## What you will do
Reproduce every line of the listing as written, apart from the pictures.

## Recorded data

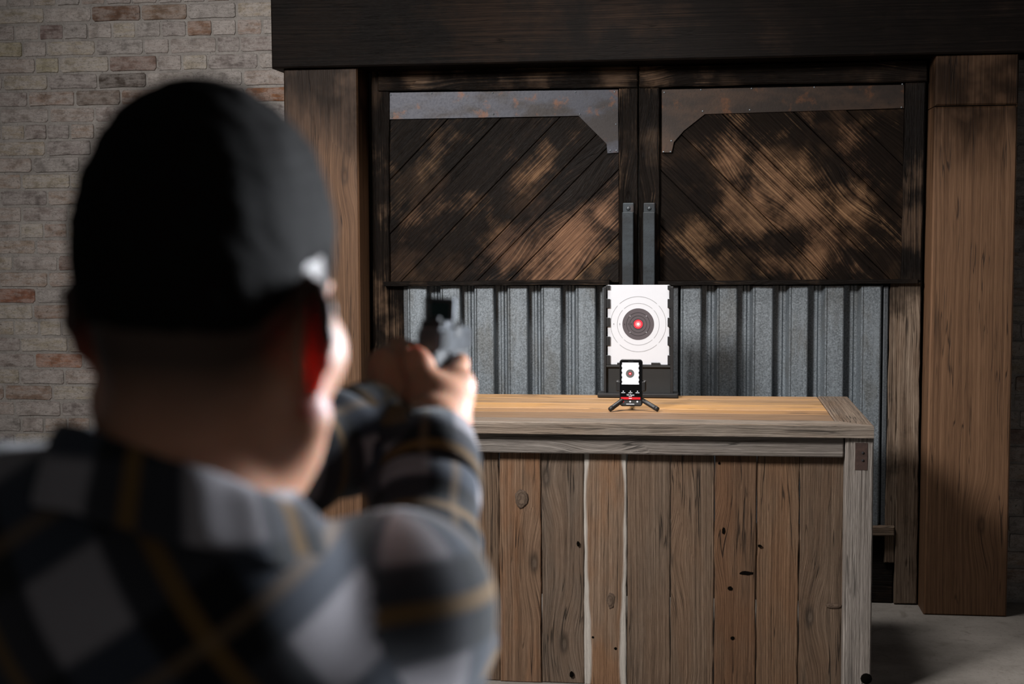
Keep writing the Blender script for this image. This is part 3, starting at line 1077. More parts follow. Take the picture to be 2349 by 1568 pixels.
# white target image with notched edges
pts = [(1427, 831)]
nx = [831, 836, 841, 846.5, 852, 857, 862.5, 868, 873, 878, 881.5]
L = [(PX(1427 if i % 2 == 0 else 1425.8), PZ(y)) for i, y in enumerate(np.repeat(nx, 2)[1:-1])]
left = []
right = []
for i in range(len(nx) - 1):
    xl = 1427.2 if i % 2 == 0 else 1426.0
    xr = 1464.8 if i % 2 == 0 else 1466.0
    left += [(PX(xl), PZ(nx[i])), (PX(xl), PZ(nx[i + 1]))]
    right += [(PX(xr), PZ(nx[i])), (PX(xr), PZ(nx[i + 1]))]
plate('screen_picture', left + list(reversed(right)), y1, YPH, M['s_white'], scr)
cc = (PX(1445.4), 0, PZ(856.5))
disc('screen_bullseye', cc, 9.6 * pm, y1 - .0004, M['s_disc'], scr, n=36)
disc('screen_dot', cc, 3.6 * pm, y1 - .0008, M['s_red'], scr, n=20)
disc('screen_dot', cc, 1.5 * pm, y1 - .0011, M['s_white'], scr, n=12)


def sbox(name, x0, x1, z0, z1, mat, dy=0.0):
    return plate(name, [(PX(x0), PZ(z0)), (PX(x1), PZ(z0)), (PX(x1), PZ(z1)), (PX(x0), PZ(z1))], y1 - .0002 - dy, YPH, M[mat], scr)


sbox('screen_button', 1424.2, 1469, 910.8, 916.2, 's_red')
sbox('button_caption', 1442.6, 1449.4, 912.6, 914.2, 's_white', .0003)
sbox('tab_bar', 1424, 1470.5, 918.6, 929, 's_grey')
for x, m_ in ((1429.6, 's_red'), (1445.6, 's_white'), (1462, 's_white')):
    disc('tab_icon', (PX(x), 0, PZ(921)), 2.0 * pm, y1 - .0006, M[m_], scr, n=12)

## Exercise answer
Keep writing the Blender script for this image. This is part 3, starting at line 1077. More parts follow. Take the picture to be 2349 by 1568 pixels.
# white target image with notched edges
pts = [(1427, 831)]
nx = [831, 836, 841, 846.5, 852, 857, 862.5, 868, 873, 878, 881.5]
L = [(PX(1427 if i % 2 == 0 else 1425.8), PZ(y)) for i, y in enumerate(np.repeat(nx, 2)[1:-1])]
left = []
right = []
for i in range(len(nx) - 1):
    xl = 1427.2 if i % 2 == 0 else 1426.0
    xr = 1464.8 if i % 2 == 0 else 1466.0
    left += [(PX(xl), PZ(nx[i])), (PX(xl), PZ(nx[i + 1]))]
    right += [(PX(xr), PZ(nx[i])), (PX(xr), PZ(nx[i + 1]))]
plate('screen_picture', left + list(reversed(right)), y1, YPH, M['s_white'], scr)
cc = (PX(1445.4), 0, PZ(856.5))
disc('screen_bullseye', cc, 9.6 * pm, y1 - .0004, M['s_disc'], scr, n=36)
disc('screen_dot', cc, 3.6 * pm, y1 - .0008, M['s_red'], scr, n=20)
disc('screen_dot', cc, 1.5 * pm, y1 - .0011, M['s_white'], scr, n=12)


def sbox(name, x0, x1, z0, z1, mat, dy=0.0):
    return plate(name, [(PX(x0), PZ(z0)), (PX(x1), PZ(z0)), (PX(x1), PZ(z1)), (PX(x0), PZ(z1))], y1 - .0002 - dy, YPH, M[mat], scr)


sbox('screen_button', 1424.2, 1469, 910.8, 916.2, 's_red')
sbox('button_caption', 1442.6, 1449.4, 912.6, 914.2, 's_white', .0003)
sbox('tab_bar', 1424, 1470.5, 918.6, 929, 's_grey')
for x, m_ in ((1429.6, 's_red'), (1445.6, 's_white'), (1462, 's_white')):
    disc('tab_icon', (PX(x), 0, PZ(921)), 2.0 * pm, y1 - .0006, M[m_], scr, n=12)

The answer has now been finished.